Two On, Five Off
When I was in elementary school, I was a real Mario Kart 64 fiend. I’d race home from school every day, eschewing the childhood social events like sports or playdates that laid the groundwork for many of my classmates to get laid in high school, and boot up my Nintendo 64 to spend hours tearassing around Mario Speedway in hopes of shaving a few seconds off of my best time. Keep in mind that this was in the days before XBox Live and online stat leaderboards – I wasn’t in it for the glory. It was all for the sense of accomplishment.
Some time after I’d played Mario Kart into oblivion, I read about a new game, called Diddy Kong Racing, which took Mario Kart’s basic formula of cartoon animals teaching children defensive driving tactics and took it to the next level by adding airplanes and hovercrafts as available vehicles. I was thrilled by the fun potential this offered, and spent many 4th grade afternoons ignoring the teacher and daydreaming about playing this new game, eschewing the childhood building blocks of multiplication tables and fractions that laid the groundwork for many of my classmates to pass math in high school.
After a few months of anticipation, the game was released and I bought it, then raced home to play it. After an hour, I came to one definite conclusion:
This game sucked balls. I couldn’t quite put my finger on how – let me remind you, this game featured monkeys flying airplanes, so the deck was truly stacked in its favor – but somehow it had found a way to take a delicious pile of lemons and turn them into boringade.
This is the case in 90% of my life – I spend a lot of time anticipating something that by all means should be great, only to have it turn out to be disappointing, if not outright depressing. The Rose Bowl. Dating. The series finale of Battlestar Galactica. The list goes on and on.
Thus, when I was finally able to organize my schedule so that all of my classes fell on Tuesday and Thursday, essentially guaranteeing me a two day on, five day off week, experience taught me to expect that this would suck.
How could it suck? After all, I’ve only been wishing for a nonstop parade of four day weekends since I was old enough to bitch about having to get up early. The thing is, Diddy Kong Racing seemed like the answer to all my prayers as well. In my experience, the great things magically find a way of sucking.
I assumed that having four classes in a row would be so stressful that the rest of my week would be spent dreading the days on which I actually had to go to school. Or that I would have so much homework that I would scarcely be able to complete it all in my seemingly endless weekends, let alone go carouse with my friends.
So imagine my shock when, for two weeks in a row now, my schedule has been absolutely incredible.

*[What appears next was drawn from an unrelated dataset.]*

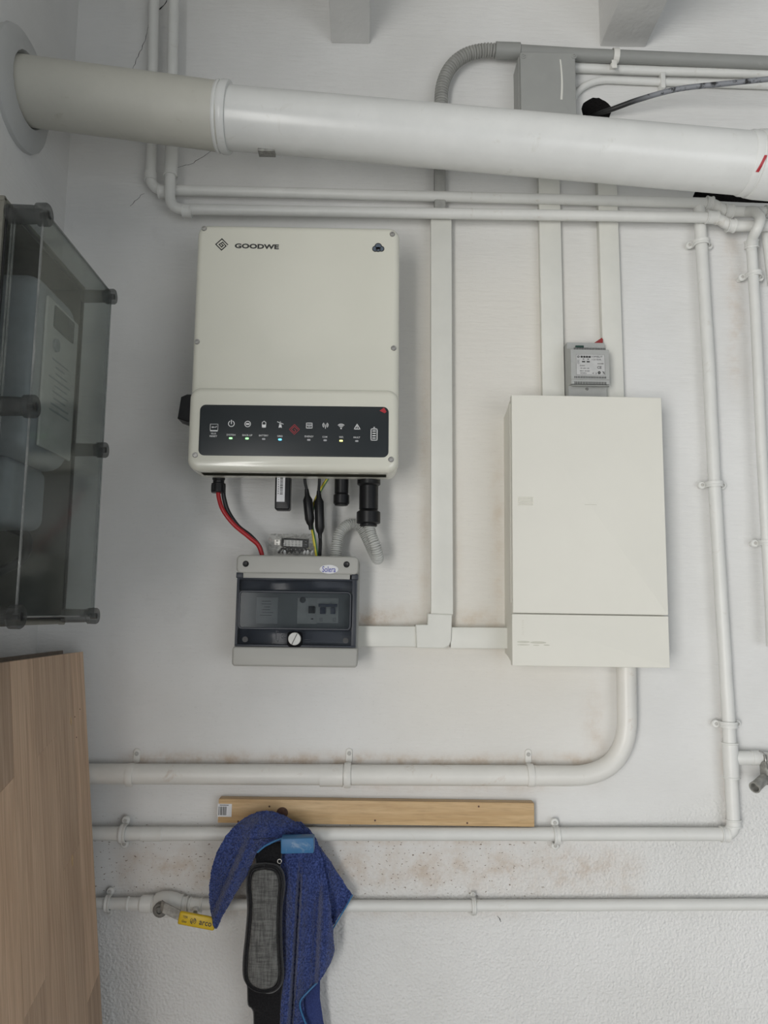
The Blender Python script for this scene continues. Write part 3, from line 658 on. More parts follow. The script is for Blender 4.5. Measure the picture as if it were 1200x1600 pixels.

Last weekend I got drunk (or, rather, hammarettoed) two nights in a row, and still had a day and a half to not do my homework and then six hours to rush through all of it.* At the end of the weekend I remember thinking, “Damn, this was a great weekend – too bad I’ve got a whole week ahead of me.” And then I realized that the next weekend was just three days away, only two of which would require me to even leave the house.
*This may not sound like much to you, but it was a pretty big deal for me. There just aren’t a lot of opportunities for me to be hedonistic anymore – you can only look at so much bizarre pornography before it gets sort of played, after all.
That this wonderful class schedule should coincide with my being newly 21 is an added bonus. The past two weeks have been a blur of friends’ houses, bars, liquor stores, and, occasionally, my classes, although I’ve been doing as much as possible to keep them from intruding into my five days off as I can.
There it is, though – right now we’re standing on the cusp of Week 3, when shit gets real. This is where the clusterfuck usually begins – classes have been going on long enough for students to have a knowledge base large enough to test, so professors begin tossing out midterms, and when you’re taking four classes like I am, they start to neatly overlap, one or two per week, until the end of the term. Guaranteed.
So really, to say that my schedule is the best in the universe is like calling a ship unsinkable before you ever go blazing through iceberg infested waters. You haven’t really tested it in bad conditions yet. I’m sure your ship is really unsinkable when it’s floating in the harbor, just as my schedule is when my classes consist mostly of syllabi and reading I’m not doing.*
*Except for J371, where I diligently do every scrap of reading. Incidentally, my professor for J371 knows about this blog, so if you see her around, do please give her a warm welcome and tell her how much reading I’m doing.
So maybe by next week this blessing will turn out to be the disappointment in disguise that I’ve been expecting. But if it does, I can always look back fondly on these two great weeks before the wheels began to fall off. This highly anticipated event at least warranted two weeks of joy, which is way more than Diddy Kong Racing ever gave me.
Truman Capps is disappointed that everyone else gets Monday off this week as well, because it makes him feel less special.